- **TASK**
Please give back word for word the lines below, from the first one through the one with "from mathutils import Vector, Matrix".

- **GIVEN DATA**
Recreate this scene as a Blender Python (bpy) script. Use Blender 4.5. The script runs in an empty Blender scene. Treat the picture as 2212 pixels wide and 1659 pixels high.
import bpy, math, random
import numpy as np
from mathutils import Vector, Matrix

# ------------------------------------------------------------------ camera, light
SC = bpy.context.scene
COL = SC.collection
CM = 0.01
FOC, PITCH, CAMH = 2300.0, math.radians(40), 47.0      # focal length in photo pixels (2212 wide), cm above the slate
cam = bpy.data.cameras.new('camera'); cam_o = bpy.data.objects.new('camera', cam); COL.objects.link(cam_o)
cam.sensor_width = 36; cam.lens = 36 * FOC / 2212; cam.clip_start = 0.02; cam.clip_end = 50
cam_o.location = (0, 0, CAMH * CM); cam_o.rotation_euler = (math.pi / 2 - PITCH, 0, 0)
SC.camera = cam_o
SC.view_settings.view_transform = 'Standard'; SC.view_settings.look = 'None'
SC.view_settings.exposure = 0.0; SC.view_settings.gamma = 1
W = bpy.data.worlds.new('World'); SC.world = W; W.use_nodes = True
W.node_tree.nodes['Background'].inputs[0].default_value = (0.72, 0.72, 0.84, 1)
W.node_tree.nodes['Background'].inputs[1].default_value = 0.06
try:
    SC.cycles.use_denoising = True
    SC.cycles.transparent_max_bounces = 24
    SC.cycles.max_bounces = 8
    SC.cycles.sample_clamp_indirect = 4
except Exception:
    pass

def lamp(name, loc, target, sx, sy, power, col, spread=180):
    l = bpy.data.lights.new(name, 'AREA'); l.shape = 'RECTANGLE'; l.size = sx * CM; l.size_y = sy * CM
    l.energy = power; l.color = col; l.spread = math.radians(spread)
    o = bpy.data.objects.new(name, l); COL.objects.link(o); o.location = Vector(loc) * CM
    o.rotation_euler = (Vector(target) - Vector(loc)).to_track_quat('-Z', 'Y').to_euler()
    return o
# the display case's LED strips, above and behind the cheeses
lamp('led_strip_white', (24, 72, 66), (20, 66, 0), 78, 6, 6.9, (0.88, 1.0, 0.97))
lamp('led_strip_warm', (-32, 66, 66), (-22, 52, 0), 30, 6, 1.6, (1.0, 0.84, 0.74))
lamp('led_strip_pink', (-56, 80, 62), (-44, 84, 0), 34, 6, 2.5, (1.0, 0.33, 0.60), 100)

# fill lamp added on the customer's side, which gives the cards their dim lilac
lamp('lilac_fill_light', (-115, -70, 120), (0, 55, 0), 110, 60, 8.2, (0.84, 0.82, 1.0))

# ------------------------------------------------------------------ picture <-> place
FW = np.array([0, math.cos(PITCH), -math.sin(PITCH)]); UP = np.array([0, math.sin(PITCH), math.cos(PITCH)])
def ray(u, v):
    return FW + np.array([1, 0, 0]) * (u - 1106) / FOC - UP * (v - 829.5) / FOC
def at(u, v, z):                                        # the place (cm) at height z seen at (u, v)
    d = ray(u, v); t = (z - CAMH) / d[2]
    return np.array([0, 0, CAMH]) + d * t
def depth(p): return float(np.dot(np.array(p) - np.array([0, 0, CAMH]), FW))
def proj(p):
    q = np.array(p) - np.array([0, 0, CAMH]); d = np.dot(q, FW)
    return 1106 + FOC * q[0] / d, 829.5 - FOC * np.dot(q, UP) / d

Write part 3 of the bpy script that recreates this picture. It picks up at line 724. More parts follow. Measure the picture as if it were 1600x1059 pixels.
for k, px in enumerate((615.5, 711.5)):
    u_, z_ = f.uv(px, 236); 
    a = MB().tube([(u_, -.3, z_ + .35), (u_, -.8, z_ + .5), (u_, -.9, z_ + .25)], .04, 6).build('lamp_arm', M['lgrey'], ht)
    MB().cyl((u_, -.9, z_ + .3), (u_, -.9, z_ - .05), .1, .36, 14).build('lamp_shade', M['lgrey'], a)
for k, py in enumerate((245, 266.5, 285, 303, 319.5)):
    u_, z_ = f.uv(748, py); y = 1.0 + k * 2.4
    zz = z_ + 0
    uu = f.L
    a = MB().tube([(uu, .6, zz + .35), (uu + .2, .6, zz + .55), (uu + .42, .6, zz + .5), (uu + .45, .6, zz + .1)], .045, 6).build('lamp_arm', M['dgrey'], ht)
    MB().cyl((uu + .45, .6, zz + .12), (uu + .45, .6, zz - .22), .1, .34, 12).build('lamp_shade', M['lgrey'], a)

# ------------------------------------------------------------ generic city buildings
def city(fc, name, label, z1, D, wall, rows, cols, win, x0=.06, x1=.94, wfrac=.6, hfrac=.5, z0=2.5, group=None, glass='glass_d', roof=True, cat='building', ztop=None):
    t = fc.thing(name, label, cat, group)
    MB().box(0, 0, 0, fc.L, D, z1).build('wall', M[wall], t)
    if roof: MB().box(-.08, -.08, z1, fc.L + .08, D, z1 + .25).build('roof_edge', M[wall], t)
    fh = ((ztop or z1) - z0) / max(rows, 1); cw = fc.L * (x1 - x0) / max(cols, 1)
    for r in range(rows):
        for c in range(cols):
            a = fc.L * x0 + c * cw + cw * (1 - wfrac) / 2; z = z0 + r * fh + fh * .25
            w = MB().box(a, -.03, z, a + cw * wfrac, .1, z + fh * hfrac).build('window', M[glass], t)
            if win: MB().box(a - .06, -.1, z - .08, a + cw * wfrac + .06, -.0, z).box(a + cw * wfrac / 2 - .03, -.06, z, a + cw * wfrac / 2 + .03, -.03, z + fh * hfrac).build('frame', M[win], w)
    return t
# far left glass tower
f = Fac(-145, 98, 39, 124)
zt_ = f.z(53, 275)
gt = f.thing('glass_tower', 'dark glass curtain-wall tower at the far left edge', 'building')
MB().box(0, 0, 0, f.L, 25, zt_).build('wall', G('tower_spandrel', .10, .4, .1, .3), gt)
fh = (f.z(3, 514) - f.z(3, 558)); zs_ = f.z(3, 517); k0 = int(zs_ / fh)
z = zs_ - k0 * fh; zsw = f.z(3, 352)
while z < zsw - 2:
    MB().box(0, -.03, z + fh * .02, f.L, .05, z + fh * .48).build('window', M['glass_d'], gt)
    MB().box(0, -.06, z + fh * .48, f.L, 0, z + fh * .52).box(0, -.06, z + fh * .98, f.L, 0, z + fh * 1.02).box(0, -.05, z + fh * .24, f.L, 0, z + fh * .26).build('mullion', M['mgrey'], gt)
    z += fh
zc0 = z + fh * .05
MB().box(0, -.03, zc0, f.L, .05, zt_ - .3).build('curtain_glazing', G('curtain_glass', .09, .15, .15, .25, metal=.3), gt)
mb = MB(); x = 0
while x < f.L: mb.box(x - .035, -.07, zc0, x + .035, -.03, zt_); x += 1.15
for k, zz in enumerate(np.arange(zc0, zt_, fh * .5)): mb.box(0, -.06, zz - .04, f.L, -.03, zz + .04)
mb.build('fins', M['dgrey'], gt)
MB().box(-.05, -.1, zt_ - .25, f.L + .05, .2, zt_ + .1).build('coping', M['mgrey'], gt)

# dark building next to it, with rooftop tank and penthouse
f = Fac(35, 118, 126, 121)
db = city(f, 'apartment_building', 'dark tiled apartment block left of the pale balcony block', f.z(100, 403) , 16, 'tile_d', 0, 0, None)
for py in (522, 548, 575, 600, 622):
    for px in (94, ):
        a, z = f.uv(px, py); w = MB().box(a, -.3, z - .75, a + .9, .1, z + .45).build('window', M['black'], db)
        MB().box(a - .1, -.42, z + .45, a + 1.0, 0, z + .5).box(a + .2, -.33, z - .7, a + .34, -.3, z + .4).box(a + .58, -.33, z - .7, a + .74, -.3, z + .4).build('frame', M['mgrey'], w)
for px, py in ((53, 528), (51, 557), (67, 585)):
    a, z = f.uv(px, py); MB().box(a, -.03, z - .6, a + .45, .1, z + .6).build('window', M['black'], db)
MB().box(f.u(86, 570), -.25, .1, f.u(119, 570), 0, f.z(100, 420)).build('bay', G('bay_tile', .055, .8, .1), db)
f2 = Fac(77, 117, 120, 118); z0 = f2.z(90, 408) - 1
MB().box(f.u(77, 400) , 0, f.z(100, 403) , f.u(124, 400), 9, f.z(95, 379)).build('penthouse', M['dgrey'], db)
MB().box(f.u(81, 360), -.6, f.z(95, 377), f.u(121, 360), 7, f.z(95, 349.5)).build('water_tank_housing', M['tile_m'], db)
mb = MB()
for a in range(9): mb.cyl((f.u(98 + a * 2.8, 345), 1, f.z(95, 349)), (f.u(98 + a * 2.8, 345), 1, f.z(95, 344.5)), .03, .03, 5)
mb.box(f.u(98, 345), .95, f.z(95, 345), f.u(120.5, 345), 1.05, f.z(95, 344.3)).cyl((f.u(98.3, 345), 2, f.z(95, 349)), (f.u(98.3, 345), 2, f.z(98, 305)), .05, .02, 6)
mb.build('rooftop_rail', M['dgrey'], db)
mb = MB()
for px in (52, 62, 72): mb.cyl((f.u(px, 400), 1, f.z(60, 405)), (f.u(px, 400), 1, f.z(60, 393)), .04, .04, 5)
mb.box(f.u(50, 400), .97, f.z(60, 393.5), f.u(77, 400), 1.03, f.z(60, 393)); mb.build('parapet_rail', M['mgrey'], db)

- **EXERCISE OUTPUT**
Recreate this scene as a Blender Python (bpy) script. Use Blender 4.5. The script runs in an empty Blender scene. Treat the picture as 2212 pixels wide and 1659 pixels high.
import bpy, math, random
import numpy as np
from mathutils import Vector, Matrix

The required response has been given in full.